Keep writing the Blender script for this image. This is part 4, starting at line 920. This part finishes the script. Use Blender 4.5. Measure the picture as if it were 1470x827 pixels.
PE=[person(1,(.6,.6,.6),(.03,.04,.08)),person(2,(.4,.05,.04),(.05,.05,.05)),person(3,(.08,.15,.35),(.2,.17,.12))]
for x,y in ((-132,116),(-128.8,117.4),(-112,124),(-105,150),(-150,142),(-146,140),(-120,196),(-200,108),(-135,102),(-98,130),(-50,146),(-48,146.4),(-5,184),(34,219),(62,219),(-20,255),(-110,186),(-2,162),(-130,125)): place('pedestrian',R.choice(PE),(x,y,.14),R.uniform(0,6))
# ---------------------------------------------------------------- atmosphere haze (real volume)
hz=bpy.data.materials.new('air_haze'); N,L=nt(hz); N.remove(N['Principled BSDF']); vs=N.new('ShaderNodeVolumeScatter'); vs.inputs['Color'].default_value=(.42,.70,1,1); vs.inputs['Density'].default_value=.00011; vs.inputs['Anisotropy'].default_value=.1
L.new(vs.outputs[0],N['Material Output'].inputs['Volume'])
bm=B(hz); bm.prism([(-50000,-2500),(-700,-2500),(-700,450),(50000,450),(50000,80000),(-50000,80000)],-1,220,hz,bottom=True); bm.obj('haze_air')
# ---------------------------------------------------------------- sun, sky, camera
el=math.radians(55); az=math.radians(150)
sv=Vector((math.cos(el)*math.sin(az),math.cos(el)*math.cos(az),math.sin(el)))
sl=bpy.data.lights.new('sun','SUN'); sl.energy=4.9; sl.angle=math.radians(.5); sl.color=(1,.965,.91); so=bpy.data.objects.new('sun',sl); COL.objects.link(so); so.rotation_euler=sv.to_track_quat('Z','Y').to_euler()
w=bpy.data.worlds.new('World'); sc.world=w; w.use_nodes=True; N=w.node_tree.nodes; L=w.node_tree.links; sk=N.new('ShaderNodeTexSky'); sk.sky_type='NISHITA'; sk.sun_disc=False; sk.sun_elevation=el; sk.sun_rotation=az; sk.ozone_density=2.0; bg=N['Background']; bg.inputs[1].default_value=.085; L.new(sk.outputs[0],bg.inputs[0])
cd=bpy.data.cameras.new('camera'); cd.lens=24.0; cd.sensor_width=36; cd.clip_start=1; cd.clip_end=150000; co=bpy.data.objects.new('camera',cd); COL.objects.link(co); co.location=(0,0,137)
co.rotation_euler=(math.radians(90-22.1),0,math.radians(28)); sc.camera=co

- Goal of the exercise -
Write out the listing once more, matching it exactly.

- The solution -
Keep writing the Blender script for this image. This is part 4, starting at line 920. This part finishes the script. Use Blender 4.5. Measure the picture as if it were 1470x827 pixels.
PE=[person(1,(.6,.6,.6),(.03,.04,.08)),person(2,(.4,.05,.04),(.05,.05,.05)),person(3,(.08,.15,.35),(.2,.17,.12))]
for x,y in ((-132,116),(-128.8,117.4),(-112,124),(-105,150),(-150,142),(-146,140),(-120,196),(-200,108),(-135,102),(-98,130),(-50,146),(-48,146.4),(-5,184),(34,219),(62,219),(-20,255),(-110,186),(-2,162),(-130,125)): place('pedestrian',R.choice(PE),(x,y,.14),R.uniform(0,6))
# ---------------------------------------------------------------- atmosphere haze (real volume)
hz=bpy.data.materials.new('air_haze'); N,L=nt(hz); N.remove(N['Principled BSDF']); vs=N.new('ShaderNodeVolumeScatter'); vs.inputs['Color'].default_value=(.42,.70,1,1); vs.inputs['Density'].default_value=.00011; vs.inputs['Anisotropy'].default_value=.1
L.new(vs.outputs[0],N['Material Output'].inputs['Volume'])
bm=B(hz); bm.prism([(-50000,-2500),(-700,-2500),(-700,450),(50000,450),(50000,80000),(-50000,80000)],-1,220,hz,bottom=True); bm.obj('haze_air')
# ---------------------------------------------------------------- sun, sky, camera
el=math.radians(55); az=math.radians(150)
sv=Vector((math.cos(el)*math.sin(az),math.cos(el)*math.cos(az),math.sin(el)))
sl=bpy.data.lights.new('sun','SUN'); sl.energy=4.9; sl.angle=math.radians(.5); sl.color=(1,.965,.91); so=bpy.data.objects.new('sun',sl); COL.objects.link(so); so.rotation_euler=sv.to_track_quat('Z','Y').to_euler()
w=bpy.data.worlds.new('World'); sc.world=w; w.use_nodes=True; N=w.node_tree.nodes; L=w.node_tree.links; sk=N.new('ShaderNodeTexSky'); sk.sky_type='NISHITA'; sk.sun_disc=False; sk.sun_elevation=el; sk.sun_rotation=az; sk.ozone_density=2.0; bg=N['Background']; bg.inputs[1].default_value=.085; L.new(sk.outputs[0],bg.inputs[0])
cd=bpy.data.cameras.new('camera'); cd.lens=24.0; cd.sensor_width=36; cd.clip_start=1; cd.clip_end=150000; co=bpy.data.objects.new('camera',cd); COL.objects.link(co); co.location=(0,0,137)
co.rotation_euler=(math.radians(90-22.1),0,math.radians(28)); sc.camera=co